Liquidation and its aftermath

In the event of a liquidation of Evergrande, if investors get extremely low recovery values, it would lead to a material loss of investor confidence in the broader property sector/Asia HY offshore market and create spill over into the broader Chinese financial assets. “We think this could also lead to a repricing of risk premium across global credit markets, with EM underperforming DM and HY-IG decompression in both USD/EUR markets,” UBS said.

Further, in case of liquidation, UBS expects a domino of credit events given that both banks and non-banks with large exposures to Evergrande could potentially go under or be forced into restructuring. UBS added that Evergrande’s liabilities could involve more than 130 banks and over 120 non-banking institutions. “The total debt exposure for Evergrande in the 1H was RMB 834 billion — made up of RMB 633 billion in loans and RMB 200 billion in offshore bonds and other debt. This means that Evergrande’s debt is roughly 2-3% of Chinese bank’s core tier 1 capital, which was around 18.5 trillion as of the end of Q2,” analysts at Invesco said in a note.
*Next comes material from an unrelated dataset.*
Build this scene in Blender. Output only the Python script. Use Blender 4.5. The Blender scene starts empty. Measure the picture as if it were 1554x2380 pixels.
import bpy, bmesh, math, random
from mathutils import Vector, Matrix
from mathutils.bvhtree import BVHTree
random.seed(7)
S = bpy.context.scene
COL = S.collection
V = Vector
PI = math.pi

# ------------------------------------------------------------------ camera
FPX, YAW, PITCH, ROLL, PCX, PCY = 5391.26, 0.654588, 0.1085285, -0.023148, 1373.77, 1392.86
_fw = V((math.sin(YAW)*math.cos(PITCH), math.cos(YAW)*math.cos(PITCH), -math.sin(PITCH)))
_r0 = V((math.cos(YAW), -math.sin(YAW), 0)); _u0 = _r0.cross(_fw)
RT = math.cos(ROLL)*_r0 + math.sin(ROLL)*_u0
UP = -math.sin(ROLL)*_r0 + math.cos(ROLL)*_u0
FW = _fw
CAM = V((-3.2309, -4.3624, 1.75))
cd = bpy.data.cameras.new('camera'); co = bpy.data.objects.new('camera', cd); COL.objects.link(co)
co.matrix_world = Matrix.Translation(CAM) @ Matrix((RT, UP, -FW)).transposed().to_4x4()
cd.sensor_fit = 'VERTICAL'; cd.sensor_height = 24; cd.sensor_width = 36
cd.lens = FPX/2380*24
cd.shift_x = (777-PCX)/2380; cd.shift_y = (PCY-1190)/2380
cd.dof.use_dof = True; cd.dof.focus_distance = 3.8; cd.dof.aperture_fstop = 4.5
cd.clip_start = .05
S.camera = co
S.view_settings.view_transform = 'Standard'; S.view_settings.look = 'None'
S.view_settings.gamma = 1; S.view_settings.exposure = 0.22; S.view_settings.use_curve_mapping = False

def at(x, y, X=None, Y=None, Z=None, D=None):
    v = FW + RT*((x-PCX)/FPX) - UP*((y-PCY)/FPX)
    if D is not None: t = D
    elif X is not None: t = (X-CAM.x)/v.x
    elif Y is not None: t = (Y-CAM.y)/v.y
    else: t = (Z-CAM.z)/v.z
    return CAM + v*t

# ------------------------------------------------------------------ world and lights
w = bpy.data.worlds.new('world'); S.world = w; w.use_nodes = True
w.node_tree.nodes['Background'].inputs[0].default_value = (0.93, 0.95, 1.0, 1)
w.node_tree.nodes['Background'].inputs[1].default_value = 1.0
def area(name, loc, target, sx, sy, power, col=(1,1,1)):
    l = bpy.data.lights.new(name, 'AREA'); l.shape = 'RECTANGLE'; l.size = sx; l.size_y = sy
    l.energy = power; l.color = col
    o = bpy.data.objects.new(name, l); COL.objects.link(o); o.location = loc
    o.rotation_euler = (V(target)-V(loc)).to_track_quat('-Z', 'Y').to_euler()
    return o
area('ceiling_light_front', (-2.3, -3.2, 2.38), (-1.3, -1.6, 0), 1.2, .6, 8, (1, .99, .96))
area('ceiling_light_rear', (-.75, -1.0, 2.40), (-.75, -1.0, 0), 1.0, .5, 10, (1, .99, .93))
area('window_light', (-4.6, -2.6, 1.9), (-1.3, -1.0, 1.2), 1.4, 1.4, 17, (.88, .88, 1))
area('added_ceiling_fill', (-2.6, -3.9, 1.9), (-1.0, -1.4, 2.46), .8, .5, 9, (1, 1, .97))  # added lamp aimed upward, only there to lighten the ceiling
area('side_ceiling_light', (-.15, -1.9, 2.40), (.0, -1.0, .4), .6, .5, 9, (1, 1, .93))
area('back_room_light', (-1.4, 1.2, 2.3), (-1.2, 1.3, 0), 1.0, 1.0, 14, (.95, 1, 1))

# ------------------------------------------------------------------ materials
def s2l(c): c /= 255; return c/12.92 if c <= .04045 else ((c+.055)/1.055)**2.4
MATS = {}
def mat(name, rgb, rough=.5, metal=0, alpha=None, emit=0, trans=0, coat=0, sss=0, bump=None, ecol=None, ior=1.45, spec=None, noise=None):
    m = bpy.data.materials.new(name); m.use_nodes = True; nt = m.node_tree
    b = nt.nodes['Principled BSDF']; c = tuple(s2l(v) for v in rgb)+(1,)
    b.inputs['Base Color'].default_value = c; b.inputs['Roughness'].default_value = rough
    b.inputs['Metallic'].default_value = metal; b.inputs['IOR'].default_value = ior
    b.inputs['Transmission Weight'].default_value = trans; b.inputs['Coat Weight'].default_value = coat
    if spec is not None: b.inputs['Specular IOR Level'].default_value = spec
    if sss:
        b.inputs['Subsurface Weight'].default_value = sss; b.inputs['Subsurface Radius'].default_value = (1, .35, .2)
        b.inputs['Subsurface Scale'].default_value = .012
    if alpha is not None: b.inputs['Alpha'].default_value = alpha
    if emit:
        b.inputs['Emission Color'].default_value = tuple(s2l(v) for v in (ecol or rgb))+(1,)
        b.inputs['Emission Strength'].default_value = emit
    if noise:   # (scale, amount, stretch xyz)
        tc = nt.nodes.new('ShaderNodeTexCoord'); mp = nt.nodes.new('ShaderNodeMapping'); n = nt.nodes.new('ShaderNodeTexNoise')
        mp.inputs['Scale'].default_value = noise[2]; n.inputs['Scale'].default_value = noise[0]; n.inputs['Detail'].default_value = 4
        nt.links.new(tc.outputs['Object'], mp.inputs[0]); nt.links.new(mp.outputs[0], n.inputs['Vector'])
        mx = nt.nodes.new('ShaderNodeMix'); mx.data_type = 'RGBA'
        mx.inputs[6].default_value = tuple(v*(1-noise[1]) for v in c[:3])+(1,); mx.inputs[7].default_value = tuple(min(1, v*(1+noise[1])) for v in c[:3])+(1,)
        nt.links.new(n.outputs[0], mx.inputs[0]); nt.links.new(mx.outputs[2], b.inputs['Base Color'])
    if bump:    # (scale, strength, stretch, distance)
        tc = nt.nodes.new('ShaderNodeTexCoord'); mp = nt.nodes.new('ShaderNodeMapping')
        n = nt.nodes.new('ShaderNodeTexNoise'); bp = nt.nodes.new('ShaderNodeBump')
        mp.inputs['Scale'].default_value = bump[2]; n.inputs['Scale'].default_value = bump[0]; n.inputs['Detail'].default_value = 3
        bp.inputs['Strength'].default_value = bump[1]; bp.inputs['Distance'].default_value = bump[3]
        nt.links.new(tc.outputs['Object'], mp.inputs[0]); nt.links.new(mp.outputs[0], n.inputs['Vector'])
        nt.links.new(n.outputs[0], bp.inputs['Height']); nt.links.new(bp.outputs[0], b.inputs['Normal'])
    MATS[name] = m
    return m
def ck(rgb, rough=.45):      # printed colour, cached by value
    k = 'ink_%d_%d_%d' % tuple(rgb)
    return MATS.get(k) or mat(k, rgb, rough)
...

If the Chinese government does not step in to help Evergrande, UBS expects that rating agencies would change their methodology and remove multiple rating uplifts and assumptions of state support across non-property sectors both within the offshore USD market as well as the

onshore market. “This could lead to added selling pressure and drive large liquidity distortions across both Chinese offshore and onshore bond markets, with potential for spillover into EM credit, given that several EM credit accounts do tend to hold Chinese offshore bonds as a part of their Asia HY exposure,” they added.